--- BEGIN ---

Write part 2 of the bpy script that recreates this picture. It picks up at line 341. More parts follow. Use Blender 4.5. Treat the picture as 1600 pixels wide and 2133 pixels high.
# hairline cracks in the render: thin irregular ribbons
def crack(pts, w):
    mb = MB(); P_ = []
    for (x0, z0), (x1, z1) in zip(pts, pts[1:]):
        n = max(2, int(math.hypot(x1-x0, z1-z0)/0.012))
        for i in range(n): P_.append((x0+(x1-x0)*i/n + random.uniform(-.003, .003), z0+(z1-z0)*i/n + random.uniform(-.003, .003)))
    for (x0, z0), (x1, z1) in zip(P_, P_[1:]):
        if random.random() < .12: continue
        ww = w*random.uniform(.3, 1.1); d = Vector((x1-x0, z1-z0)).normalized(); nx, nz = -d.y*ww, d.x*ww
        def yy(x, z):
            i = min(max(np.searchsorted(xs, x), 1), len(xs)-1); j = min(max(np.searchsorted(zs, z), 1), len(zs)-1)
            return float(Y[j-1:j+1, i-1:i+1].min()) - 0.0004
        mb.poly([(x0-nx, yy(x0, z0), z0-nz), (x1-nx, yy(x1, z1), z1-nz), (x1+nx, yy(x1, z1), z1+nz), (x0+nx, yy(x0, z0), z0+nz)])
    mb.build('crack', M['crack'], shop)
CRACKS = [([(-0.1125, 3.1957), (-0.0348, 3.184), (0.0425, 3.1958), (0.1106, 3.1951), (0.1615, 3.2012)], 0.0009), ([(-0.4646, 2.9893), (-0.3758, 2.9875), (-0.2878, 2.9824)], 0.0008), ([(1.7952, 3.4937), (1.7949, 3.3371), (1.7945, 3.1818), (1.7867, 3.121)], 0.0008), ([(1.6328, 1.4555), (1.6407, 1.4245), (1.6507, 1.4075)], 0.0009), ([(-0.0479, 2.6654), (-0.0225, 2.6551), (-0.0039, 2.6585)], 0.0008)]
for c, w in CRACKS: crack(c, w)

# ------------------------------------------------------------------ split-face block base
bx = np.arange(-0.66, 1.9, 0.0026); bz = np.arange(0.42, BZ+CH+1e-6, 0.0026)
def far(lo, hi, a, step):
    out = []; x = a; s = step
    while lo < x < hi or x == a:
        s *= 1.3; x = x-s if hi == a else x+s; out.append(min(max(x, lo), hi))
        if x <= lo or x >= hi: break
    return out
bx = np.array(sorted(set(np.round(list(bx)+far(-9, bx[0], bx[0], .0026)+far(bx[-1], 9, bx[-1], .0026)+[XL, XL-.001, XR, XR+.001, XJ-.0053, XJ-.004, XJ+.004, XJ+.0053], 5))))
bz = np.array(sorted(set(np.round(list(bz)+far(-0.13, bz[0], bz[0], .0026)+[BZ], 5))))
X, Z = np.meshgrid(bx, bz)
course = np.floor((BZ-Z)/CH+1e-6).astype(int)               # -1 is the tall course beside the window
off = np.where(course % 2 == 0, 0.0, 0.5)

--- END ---

Exactly reproduce every line of the data above.

Reply to the exercise:
Write part 2 of the bpy script that recreates this picture. It picks up at line 341. More parts follow. Use Blender 4.5. Treat the picture as 1600 pixels wide and 2133 pixels high.
# hairline cracks in the render: thin irregular ribbons
def crack(pts, w):
    mb = MB(); P_ = []
    for (x0, z0), (x1, z1) in zip(pts, pts[1:]):
        n = max(2, int(math.hypot(x1-x0, z1-z0)/0.012))
        for i in range(n): P_.append((x0+(x1-x0)*i/n + random.uniform(-.003, .003), z0+(z1-z0)*i/n + random.uniform(-.003, .003)))
    for (x0, z0), (x1, z1) in zip(P_, P_[1:]):
        if random.random() < .12: continue
        ww = w*random.uniform(.3, 1.1); d = Vector((x1-x0, z1-z0)).normalized(); nx, nz = -d.y*ww, d.x*ww
        def yy(x, z):
            i = min(max(np.searchsorted(xs, x), 1), len(xs)-1); j = min(max(np.searchsorted(zs, z), 1), len(zs)-1)
            return float(Y[j-1:j+1, i-1:i+1].min()) - 0.0004
        mb.poly([(x0-nx, yy(x0, z0), z0-nz), (x1-nx, yy(x1, z1), z1-nz), (x1+nx, yy(x1, z1), z1+nz), (x0+nx, yy(x0, z0), z0+nz)])
    mb.build('crack', M['crack'], shop)
CRACKS = [([(-0.1125, 3.1957), (-0.0348, 3.184), (0.0425, 3.1958), (0.1106, 3.1951), (0.1615, 3.2012)], 0.0009), ([(-0.4646, 2.9893), (-0.3758, 2.9875), (-0.2878, 2.9824)], 0.0008), ([(1.7952, 3.4937), (1.7949, 3.3371), (1.7945, 3.1818), (1.7867, 3.121)], 0.0008), ([(1.6328, 1.4555), (1.6407, 1.4245), (1.6507, 1.4075)], 0.0009), ([(-0.0479, 2.6654), (-0.0225, 2.6551), (-0.0039, 2.6585)], 0.0008)]
for c, w in CRACKS: crack(c, w)

# ------------------------------------------------------------------ split-face block base
bx = np.arange(-0.66, 1.9, 0.0026); bz = np.arange(0.42, BZ+CH+1e-6, 0.0026)
def far(lo, hi, a, step):
    out = []; x = a; s = step
    while lo < x < hi or x == a:
        s *= 1.3; x = x-s if hi == a else x+s; out.append(min(max(x, lo), hi))
        if x <= lo or x >= hi: break
    return out
bx = np.array(sorted(set(np.round(list(bx)+far(-9, bx[0], bx[0], .0026)+far(bx[-1], 9, bx[-1], .0026)+[XL, XL-.001, XR, XR+.001, XJ-.0053, XJ-.004, XJ+.004, XJ+.0053], 5))))
bz = np.array(sorted(set(np.round(list(bz)+far(-0.13, bz[0], bz[0], .0026)+[BZ], 5))))
X, Z = np.meshgrid(bx, bz)
course = np.floor((BZ-Z)/CH+1e-6).astype(int)               # -1 is the tall course beside the window
off = np.where(course % 2 == 0, 0.0, 0.5)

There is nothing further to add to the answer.